One of the enduring legacies of George W. Bush's magic-realist foreign policy was the discrediting of the word "freedom." The failure of Bush's "Freedom Agenda" made democracy promotion seem like a particularly inexcusable form of naiveté. Didn't he understand that elections are not democracy? Candidate Barack Obama seized on this self-evident proposition to belabor Bush. "We do need to stand for democracy," Obama declared in a 2007 speech. "But democracy is about more than a ballot box." FDR, he noted, hadn't even included voting in his famous 1942 "Four Freedoms" speech.
Well, he should have. The parliamentary elections in Egypt, which, despite widespread expectations, have been almost perfectly peaceful, have put that country's military rulers on the defensive in a way that the demonstrations in Tahrir Square have not. And, even more remarkably, the elections in Russia, which the ruling party managed to win through transparent fraud, have galvanized the public against their cynical and contemptuous rulers in a way no one could have predicted. Elections matter quite independently of who wins them. Elections don't make a democracy, but they can make a democratic citizenry.

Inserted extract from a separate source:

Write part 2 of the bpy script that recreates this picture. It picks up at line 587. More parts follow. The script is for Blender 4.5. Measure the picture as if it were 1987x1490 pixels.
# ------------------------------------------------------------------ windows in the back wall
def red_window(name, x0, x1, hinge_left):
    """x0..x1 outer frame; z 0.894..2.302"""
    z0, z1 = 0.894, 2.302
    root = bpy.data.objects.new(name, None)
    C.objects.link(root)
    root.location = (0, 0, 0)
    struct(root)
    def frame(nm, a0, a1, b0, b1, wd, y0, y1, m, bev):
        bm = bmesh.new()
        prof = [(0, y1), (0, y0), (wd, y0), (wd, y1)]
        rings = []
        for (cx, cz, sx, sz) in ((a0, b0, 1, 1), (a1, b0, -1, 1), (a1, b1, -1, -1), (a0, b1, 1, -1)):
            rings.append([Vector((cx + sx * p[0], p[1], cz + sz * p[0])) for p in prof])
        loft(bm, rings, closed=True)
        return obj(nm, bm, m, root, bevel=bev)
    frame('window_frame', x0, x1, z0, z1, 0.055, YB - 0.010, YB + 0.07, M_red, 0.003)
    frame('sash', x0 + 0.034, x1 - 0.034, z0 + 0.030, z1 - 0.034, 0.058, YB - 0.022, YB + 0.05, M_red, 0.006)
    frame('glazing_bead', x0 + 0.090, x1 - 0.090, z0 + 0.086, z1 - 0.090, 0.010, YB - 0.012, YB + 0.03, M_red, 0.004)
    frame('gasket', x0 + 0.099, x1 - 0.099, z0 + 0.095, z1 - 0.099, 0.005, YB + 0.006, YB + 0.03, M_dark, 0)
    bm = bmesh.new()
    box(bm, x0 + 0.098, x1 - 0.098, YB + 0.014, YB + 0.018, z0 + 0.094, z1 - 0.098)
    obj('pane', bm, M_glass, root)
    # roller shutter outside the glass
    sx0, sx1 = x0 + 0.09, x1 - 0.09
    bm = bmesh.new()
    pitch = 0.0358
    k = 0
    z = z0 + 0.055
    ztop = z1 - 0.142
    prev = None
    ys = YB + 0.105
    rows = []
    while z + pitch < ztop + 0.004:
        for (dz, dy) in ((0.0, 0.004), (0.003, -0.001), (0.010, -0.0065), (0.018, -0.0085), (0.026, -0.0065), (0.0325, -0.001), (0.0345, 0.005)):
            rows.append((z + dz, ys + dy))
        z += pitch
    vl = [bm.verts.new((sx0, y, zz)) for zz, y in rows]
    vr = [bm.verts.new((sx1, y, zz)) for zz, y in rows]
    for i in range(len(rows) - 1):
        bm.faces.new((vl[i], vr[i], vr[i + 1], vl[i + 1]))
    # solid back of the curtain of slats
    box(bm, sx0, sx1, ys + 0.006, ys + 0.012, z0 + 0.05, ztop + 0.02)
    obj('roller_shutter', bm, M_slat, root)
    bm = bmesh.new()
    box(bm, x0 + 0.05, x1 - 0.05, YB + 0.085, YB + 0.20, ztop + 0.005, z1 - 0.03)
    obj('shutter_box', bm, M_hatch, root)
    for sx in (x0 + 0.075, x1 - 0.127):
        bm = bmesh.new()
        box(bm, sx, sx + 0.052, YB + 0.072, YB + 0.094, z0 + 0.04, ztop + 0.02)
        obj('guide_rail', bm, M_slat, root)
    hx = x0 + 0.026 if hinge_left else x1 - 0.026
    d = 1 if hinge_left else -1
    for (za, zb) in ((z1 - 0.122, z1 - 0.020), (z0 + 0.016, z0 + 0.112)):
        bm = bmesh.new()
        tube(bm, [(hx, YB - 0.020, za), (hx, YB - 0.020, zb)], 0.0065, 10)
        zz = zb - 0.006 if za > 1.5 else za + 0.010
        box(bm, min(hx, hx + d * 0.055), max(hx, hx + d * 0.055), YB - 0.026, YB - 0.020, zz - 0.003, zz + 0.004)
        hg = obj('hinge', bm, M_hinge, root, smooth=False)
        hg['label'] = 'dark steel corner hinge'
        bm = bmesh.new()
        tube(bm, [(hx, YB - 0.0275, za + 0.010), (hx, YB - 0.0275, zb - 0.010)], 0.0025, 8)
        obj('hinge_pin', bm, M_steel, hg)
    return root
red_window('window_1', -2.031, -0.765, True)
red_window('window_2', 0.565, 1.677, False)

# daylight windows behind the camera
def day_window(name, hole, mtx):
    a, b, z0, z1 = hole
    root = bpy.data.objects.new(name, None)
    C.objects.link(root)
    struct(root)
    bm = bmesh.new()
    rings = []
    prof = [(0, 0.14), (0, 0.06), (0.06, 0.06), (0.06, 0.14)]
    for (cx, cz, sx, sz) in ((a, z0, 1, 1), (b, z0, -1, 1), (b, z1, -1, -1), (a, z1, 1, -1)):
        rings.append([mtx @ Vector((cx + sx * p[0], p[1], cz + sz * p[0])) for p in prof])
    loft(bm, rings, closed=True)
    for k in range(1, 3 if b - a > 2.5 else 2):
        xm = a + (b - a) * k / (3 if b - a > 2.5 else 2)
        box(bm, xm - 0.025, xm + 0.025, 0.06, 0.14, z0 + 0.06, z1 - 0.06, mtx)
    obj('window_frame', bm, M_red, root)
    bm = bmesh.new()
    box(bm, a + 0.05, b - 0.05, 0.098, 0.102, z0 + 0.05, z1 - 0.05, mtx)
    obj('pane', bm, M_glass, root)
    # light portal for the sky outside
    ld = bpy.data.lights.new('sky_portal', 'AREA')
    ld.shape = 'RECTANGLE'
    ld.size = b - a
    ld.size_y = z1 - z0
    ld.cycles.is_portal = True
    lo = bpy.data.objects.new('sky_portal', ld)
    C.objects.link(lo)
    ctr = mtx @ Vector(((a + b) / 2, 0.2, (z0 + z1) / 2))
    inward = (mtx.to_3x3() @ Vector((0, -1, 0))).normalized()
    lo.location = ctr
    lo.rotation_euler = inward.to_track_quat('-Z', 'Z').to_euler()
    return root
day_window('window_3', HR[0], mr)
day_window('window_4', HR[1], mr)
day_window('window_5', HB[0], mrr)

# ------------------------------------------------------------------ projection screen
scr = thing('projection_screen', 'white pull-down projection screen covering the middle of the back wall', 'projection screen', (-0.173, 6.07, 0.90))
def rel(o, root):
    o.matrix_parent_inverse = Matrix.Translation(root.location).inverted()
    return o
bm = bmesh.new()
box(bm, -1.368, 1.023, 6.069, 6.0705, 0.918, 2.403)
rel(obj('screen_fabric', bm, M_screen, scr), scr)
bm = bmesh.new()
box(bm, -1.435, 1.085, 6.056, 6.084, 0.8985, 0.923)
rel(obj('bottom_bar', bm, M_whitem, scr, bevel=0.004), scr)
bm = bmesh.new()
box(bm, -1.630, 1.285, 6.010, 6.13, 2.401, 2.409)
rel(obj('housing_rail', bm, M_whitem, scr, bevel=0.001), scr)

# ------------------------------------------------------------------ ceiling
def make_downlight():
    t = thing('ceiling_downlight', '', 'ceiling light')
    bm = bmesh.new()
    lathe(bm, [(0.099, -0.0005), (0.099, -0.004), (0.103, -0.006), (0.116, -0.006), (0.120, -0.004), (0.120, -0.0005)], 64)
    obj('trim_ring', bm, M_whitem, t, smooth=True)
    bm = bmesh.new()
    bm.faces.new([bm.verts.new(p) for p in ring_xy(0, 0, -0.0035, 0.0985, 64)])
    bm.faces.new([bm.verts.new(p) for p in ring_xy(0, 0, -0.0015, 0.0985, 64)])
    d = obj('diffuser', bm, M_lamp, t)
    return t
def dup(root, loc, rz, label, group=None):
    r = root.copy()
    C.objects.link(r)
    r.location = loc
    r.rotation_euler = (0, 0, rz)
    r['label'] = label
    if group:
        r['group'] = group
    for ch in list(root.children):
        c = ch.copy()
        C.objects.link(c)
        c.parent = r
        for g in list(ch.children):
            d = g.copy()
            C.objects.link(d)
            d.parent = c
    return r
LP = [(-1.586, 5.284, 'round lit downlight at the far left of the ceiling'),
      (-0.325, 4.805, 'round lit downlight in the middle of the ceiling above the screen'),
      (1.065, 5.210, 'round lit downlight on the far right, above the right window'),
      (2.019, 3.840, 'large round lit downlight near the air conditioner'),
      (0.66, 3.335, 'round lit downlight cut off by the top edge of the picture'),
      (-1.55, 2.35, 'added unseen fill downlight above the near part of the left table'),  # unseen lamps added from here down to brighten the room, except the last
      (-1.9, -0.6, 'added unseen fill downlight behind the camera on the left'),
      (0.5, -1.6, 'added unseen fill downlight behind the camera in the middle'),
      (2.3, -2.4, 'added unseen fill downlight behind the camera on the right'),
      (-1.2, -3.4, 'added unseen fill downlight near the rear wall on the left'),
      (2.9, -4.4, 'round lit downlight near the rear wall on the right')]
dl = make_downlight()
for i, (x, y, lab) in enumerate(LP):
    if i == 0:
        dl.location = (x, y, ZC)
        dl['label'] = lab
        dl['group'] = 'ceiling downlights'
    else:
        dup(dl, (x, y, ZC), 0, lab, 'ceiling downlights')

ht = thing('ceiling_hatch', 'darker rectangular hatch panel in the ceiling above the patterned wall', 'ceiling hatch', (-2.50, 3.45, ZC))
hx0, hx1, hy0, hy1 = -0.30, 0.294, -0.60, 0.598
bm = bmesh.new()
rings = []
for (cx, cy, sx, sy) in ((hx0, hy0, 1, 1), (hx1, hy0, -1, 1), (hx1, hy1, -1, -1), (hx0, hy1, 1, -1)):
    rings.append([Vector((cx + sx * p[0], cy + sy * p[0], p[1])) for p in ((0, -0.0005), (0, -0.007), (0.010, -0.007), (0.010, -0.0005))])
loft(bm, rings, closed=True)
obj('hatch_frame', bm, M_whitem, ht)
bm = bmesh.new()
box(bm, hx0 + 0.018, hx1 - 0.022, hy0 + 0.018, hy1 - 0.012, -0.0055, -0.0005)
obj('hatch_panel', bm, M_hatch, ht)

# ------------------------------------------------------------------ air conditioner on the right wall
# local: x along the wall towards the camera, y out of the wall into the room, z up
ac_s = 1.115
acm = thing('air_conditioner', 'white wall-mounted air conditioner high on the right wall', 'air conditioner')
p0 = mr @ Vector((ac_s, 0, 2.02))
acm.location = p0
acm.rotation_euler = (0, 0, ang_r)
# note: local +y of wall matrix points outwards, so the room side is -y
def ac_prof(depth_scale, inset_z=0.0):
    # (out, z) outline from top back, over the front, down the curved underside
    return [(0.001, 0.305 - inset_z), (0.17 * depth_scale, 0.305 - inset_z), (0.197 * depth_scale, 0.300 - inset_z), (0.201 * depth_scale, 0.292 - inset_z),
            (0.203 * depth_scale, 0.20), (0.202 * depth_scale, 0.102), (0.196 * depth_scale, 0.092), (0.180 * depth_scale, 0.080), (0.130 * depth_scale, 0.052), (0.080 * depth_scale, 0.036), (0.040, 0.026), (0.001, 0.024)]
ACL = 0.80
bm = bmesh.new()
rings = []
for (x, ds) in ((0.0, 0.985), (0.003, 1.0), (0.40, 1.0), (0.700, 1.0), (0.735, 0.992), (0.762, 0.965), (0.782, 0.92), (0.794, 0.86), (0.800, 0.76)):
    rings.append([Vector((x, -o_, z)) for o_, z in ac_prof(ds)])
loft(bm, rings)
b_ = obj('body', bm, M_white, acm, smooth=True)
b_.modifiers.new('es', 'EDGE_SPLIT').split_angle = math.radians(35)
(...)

Why did tens of thousands of people flood the streets of Moscow in the aftermath of Sunday's election? Because, as Foreign Policy's Julia Ioffe has written, they were insulted. The primary insult, as Ioffe notes, may not have been the brazen ballot-stuffing, but the nonchalant announcement six weeks earlier that Vladimir Putin and Dmitri Medvedev would be switching jobs, with the former becoming president once again and the latter, prime minister. That announcement provoked disgust, but it was the election -- by offering vivid and dramatic proof that Russia's leaders consider their own people irrelevant -- that brought people into the streets.
Elections are not just exercises in determining political majorities. "They're also a way to gauge how people are treated in society," says Ken Wollack, president of the National Democratic Institute. "Every institution in the country -- government, parties, the press, the judiciary, the military, police -- are working at the same time." That's why rigged elections can prove to be such electrifying, unifying events.
There's a very specific history of such events that begins in Nov. 1986, when Ferdinand Marcos, the Filipino kingpin, staged the kind of electoral farce he had long since mastered. Both domestic and American election observers exposed the fraud -- a first in the Philippines. Massive public demonstrations forced Marcos from office within four months. More recently, the "Color Revolutions" in Eastern Europe occurred in the aftermath of fraudulent elections. And last year, Laurent Gbagbo, the president of Côte D'Ivoire, provoked a civil war when he cheated his opponent out of office. Now his opponent is president and Gbagbo faces charges of crimes against humanity before the International Criminal Court.
The problem for the dictator is that he cannot know -- or in any case almost never does know -- when a ritualistic or rigged election will provoke fury rather than a resigned shrug. Autocrats depend on a sense of learned futility; as soon as people begin to hope for better, the election becomes a vehicle for those hopes. For decades, Egypt held non-competitive elections that sent government loyalists to parliament; turnout was often under 10 percent. Then semi-free elections in 2005 created a real parliamentary opposition in the form of 88 members of the Muslim Brotherhood. In the next election, late last year, President Hosni Mubarak simply eliminated the problem by ensuring that no member of the Brotherhood -- not one -- was returned to parliament. The sheer egregiousness of the fraud, the implicit sense that Mubarak felt he could get away with anything, shocked Egyptians, and stoked the fury which exploded just over a month later in Tahrir Square.